+++ Data provided

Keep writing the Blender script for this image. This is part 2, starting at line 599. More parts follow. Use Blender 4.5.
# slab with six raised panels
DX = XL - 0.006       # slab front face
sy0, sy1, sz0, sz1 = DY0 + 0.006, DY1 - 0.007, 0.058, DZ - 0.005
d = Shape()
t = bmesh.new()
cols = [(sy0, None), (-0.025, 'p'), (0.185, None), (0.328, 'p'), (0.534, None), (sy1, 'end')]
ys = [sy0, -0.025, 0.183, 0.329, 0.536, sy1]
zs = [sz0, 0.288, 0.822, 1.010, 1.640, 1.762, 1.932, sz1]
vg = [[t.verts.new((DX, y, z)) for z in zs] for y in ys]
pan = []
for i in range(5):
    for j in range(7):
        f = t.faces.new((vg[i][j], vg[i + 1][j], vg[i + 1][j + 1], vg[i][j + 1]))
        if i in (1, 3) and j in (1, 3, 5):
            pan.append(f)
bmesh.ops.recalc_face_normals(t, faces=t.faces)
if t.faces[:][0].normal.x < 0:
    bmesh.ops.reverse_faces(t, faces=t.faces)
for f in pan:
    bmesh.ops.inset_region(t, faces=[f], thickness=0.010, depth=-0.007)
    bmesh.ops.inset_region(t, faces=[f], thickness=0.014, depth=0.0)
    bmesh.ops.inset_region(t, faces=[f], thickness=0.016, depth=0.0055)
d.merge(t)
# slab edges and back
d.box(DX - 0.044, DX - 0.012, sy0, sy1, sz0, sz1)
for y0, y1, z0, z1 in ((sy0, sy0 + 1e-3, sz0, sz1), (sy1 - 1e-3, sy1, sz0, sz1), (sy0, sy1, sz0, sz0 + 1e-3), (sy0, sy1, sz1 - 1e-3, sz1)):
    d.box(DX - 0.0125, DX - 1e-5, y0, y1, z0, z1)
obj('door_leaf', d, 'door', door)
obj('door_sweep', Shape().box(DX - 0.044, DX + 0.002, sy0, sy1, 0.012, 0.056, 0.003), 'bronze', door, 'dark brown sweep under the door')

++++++

### Problem description
Could you quote the material above in full, exactly as it stands?

### Solution for this problem
Keep writing the Blender script for this image. This is part 2, starting at line 599. More parts follow. Use Blender 4.5.
# slab with six raised panels
DX = XL - 0.006       # slab front face
sy0, sy1, sz0, sz1 = DY0 + 0.006, DY1 - 0.007, 0.058, DZ - 0.005
d = Shape()
t = bmesh.new()
cols = [(sy0, None), (-0.025, 'p'), (0.185, None), (0.328, 'p'), (0.534, None), (sy1, 'end')]
ys = [sy0, -0.025, 0.183, 0.329, 0.536, sy1]
zs = [sz0, 0.288, 0.822, 1.010, 1.640, 1.762, 1.932, sz1]
vg = [[t.verts.new((DX, y, z)) for z in zs] for y in ys]
pan = []
for i in range(5):
    for j in range(7):
        f = t.faces.new((vg[i][j], vg[i + 1][j], vg[i + 1][j + 1], vg[i][j + 1]))
        if i in (1, 3) and j in (1, 3, 5):
            pan.append(f)
bmesh.ops.recalc_face_normals(t, faces=t.faces)
if t.faces[:][0].normal.x < 0:
    bmesh.ops.reverse_faces(t, faces=t.faces)
for f in pan:
    bmesh.ops.inset_region(t, faces=[f], thickness=0.010, depth=-0.007)
    bmesh.ops.inset_region(t, faces=[f], thickness=0.014, depth=0.0)
    bmesh.ops.inset_region(t, faces=[f], thickness=0.016, depth=0.0055)
d.merge(t)
# slab edges and back
d.box(DX - 0.044, DX - 0.012, sy0, sy1, sz0, sz1)
for y0, y1, z0, z1 in ((sy0, sy0 + 1e-3, sz0, sz1), (sy1 - 1e-3, sy1, sz0, sz1), (sy0, sy1, sz0, sz0 + 1e-3), (sy0, sy1, sz1 - 1e-3, sz1)):
    d.box(DX - 0.0125, DX - 1e-5, y0, y1, z0, z1)
obj('door_leaf', d, 'door', door)
obj('door_sweep', Shape().box(DX - 0.044, DX + 0.002, sy0, sy1, 0.012, 0.056, 0.003), 'bronze', door, 'dark brown sweep under the door')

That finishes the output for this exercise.